▶ Collection entries:
· · ·

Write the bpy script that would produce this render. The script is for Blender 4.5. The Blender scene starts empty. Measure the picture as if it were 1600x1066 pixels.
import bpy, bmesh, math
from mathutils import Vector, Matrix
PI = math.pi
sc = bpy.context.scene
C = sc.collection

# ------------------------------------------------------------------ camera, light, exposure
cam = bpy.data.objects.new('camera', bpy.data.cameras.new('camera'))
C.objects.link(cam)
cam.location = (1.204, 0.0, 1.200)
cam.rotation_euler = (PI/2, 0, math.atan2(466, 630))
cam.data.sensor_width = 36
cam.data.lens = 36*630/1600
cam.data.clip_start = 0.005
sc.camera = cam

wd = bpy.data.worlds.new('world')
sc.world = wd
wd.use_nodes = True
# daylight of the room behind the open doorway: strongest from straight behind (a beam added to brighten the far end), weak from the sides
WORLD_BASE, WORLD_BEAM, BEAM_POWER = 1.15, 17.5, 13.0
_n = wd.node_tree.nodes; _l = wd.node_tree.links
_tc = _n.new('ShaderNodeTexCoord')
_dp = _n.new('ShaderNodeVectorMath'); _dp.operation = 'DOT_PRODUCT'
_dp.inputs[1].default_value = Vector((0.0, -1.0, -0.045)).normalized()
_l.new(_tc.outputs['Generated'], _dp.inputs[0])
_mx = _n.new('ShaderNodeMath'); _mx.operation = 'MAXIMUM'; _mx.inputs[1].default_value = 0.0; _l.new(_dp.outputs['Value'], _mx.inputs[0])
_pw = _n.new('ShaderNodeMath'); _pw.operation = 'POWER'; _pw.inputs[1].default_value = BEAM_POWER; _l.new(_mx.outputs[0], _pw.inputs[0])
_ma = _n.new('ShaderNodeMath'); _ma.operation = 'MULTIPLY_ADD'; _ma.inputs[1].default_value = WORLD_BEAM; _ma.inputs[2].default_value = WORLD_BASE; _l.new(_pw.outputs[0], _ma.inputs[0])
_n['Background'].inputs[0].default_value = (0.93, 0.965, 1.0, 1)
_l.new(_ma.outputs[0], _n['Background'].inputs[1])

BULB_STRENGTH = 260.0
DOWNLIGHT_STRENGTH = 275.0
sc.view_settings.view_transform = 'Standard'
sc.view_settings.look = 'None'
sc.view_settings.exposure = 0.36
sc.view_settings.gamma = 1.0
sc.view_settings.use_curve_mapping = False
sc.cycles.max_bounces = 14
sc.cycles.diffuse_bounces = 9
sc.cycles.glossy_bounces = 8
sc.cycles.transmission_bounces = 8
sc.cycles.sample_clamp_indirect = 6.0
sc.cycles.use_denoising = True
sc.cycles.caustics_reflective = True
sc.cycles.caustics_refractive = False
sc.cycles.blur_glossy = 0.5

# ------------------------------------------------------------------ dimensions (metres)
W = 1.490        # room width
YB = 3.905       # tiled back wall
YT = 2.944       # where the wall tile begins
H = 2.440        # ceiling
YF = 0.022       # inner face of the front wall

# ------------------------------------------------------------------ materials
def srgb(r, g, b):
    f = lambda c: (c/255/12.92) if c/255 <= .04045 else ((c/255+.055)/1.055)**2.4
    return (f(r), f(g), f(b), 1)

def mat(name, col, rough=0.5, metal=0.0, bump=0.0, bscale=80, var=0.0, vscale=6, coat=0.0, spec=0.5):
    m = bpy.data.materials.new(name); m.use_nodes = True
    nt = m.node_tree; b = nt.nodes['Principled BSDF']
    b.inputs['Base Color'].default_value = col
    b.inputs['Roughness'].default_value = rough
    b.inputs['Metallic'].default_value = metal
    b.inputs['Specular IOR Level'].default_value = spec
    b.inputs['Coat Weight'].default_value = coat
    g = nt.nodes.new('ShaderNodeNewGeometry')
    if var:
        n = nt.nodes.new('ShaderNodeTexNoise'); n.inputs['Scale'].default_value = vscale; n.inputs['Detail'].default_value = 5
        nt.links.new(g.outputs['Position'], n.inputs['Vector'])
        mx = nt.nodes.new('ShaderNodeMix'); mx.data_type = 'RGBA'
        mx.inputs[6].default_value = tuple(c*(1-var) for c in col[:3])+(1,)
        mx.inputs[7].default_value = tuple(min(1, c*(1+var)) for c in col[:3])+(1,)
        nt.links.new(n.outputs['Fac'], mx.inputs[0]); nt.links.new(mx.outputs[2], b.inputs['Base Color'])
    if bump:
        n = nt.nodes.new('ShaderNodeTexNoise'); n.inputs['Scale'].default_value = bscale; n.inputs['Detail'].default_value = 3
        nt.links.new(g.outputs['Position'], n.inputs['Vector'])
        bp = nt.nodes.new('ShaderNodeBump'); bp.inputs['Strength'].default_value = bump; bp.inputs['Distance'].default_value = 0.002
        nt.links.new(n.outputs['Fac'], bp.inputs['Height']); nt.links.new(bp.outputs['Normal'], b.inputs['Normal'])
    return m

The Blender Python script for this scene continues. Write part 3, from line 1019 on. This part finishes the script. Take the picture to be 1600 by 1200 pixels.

· · ·

Each record must be repeated exactly as it is.

Write the bpy script that would produce this render. The script is for Blender 4.5. The Blender scene starts empty. Measure the picture as if it were 1600x1066 pixels.
import bpy, bmesh, math
from mathutils import Vector, Matrix
PI = math.pi
sc = bpy.context.scene
C = sc.collection

# ------------------------------------------------------------------ camera, light, exposure
cam = bpy.data.objects.new('camera', bpy.data.cameras.new('camera'))
C.objects.link(cam)
cam.location = (1.204, 0.0, 1.200)
cam.rotation_euler = (PI/2, 0, math.atan2(466, 630))
cam.data.sensor_width = 36
cam.data.lens = 36*630/1600
cam.data.clip_start = 0.005
sc.camera = cam

wd = bpy.data.worlds.new('world')
sc.world = wd
wd.use_nodes = True
# daylight of the room behind the open doorway: strongest from straight behind (a beam added to brighten the far end), weak from the sides
WORLD_BASE, WORLD_BEAM, BEAM_POWER = 1.15, 17.5, 13.0
_n = wd.node_tree.nodes; _l = wd.node_tree.links
_tc = _n.new('ShaderNodeTexCoord')
_dp = _n.new('ShaderNodeVectorMath'); _dp.operation = 'DOT_PRODUCT'
_dp.inputs[1].default_value = Vector((0.0, -1.0, -0.045)).normalized()
_l.new(_tc.outputs['Generated'], _dp.inputs[0])
_mx = _n.new('ShaderNodeMath'); _mx.operation = 'MAXIMUM'; _mx.inputs[1].default_value = 0.0; _l.new(_dp.outputs['Value'], _mx.inputs[0])
_pw = _n.new('ShaderNodeMath'); _pw.operation = 'POWER'; _pw.inputs[1].default_value = BEAM_POWER; _l.new(_mx.outputs[0], _pw.inputs[0])
_ma = _n.new('ShaderNodeMath'); _ma.operation = 'MULTIPLY_ADD'; _ma.inputs[1].default_value = WORLD_BEAM; _ma.inputs[2].default_value = WORLD_BASE; _l.new(_pw.outputs[0], _ma.inputs[0])
_n['Background'].inputs[0].default_value = (0.93, 0.965, 1.0, 1)
_l.new(_ma.outputs[0], _n['Background'].inputs[1])

BULB_STRENGTH = 260.0
DOWNLIGHT_STRENGTH = 275.0
sc.view_settings.view_transform = 'Standard'
sc.view_settings.look = 'None'
sc.view_settings.exposure = 0.36
sc.view_settings.gamma = 1.0
sc.view_settings.use_curve_mapping = False
sc.cycles.max_bounces = 14
sc.cycles.diffuse_bounces = 9
sc.cycles.glossy_bounces = 8
sc.cycles.transmission_bounces = 8
sc.cycles.sample_clamp_indirect = 6.0
sc.cycles.use_denoising = True
sc.cycles.caustics_reflective = True
sc.cycles.caustics_refractive = False
sc.cycles.blur_glossy = 0.5

# ------------------------------------------------------------------ dimensions (metres)
W = 1.490        # room width
YB = 3.905       # tiled back wall
YT = 2.944       # where the wall tile begins
H = 2.440        # ceiling
YF = 0.022       # inner face of the front wall

# ------------------------------------------------------------------ materials
def srgb(r, g, b):
    f = lambda c: (c/255/12.92) if c/255 <= .04045 else ((c/255+.055)/1.055)**2.4
    return (f(r), f(g), f(b), 1)

def mat(name, col, rough=0.5, metal=0.0, bump=0.0, bscale=80, var=0.0, vscale=6, coat=0.0, spec=0.5):
    m = bpy.data.materials.new(name); m.use_nodes = True
    nt = m.node_tree; b = nt.nodes['Principled BSDF']
    b.inputs['Base Color'].default_value = col
    b.inputs['Roughness'].default_value = rough
    b.inputs['Metallic'].default_value = metal
    b.inputs['Specular IOR Level'].default_value = spec
    b.inputs['Coat Weight'].default_value = coat
    g = nt.nodes.new('ShaderNodeNewGeometry')
    if var:
        n = nt.nodes.new('ShaderNodeTexNoise'); n.inputs['Scale'].default_value = vscale; n.inputs['Detail'].default_value = 5
        nt.links.new(g.outputs['Position'], n.inputs['Vector'])
        mx = nt.nodes.new('ShaderNodeMix'); mx.data_type = 'RGBA'
        mx.inputs[6].default_value = tuple(c*(1-var) for c in col[:3])+(1,)
        mx.inputs[7].default_value = tuple(min(1, c*(1+var)) for c in col[:3])+(1,)
        nt.links.new(n.outputs['Fac'], mx.inputs[0]); nt.links.new(mx.outputs[2], b.inputs['Base Color'])
    if bump:
        n = nt.nodes.new('ShaderNodeTexNoise'); n.inputs['Scale'].default_value = bscale; n.inputs['Detail'].default_value = 3
        nt.links.new(g.outputs['Position'], n.inputs['Vector'])
        bp = nt.nodes.new('ShaderNodeBump'); bp.inputs['Strength'].default_value = bump; bp.inputs['Distance'].default_value = 0.002
        nt.links.new(n.outputs['Fac'], bp.inputs['Height']); nt.links.new(bp.outputs['Normal'], b.inputs['Normal'])
    return m

The Blender Python script for this scene continues. Write part 3, from line 1019 on. This part finishes the script. Take the picture to be 1600 by 1200 pixels.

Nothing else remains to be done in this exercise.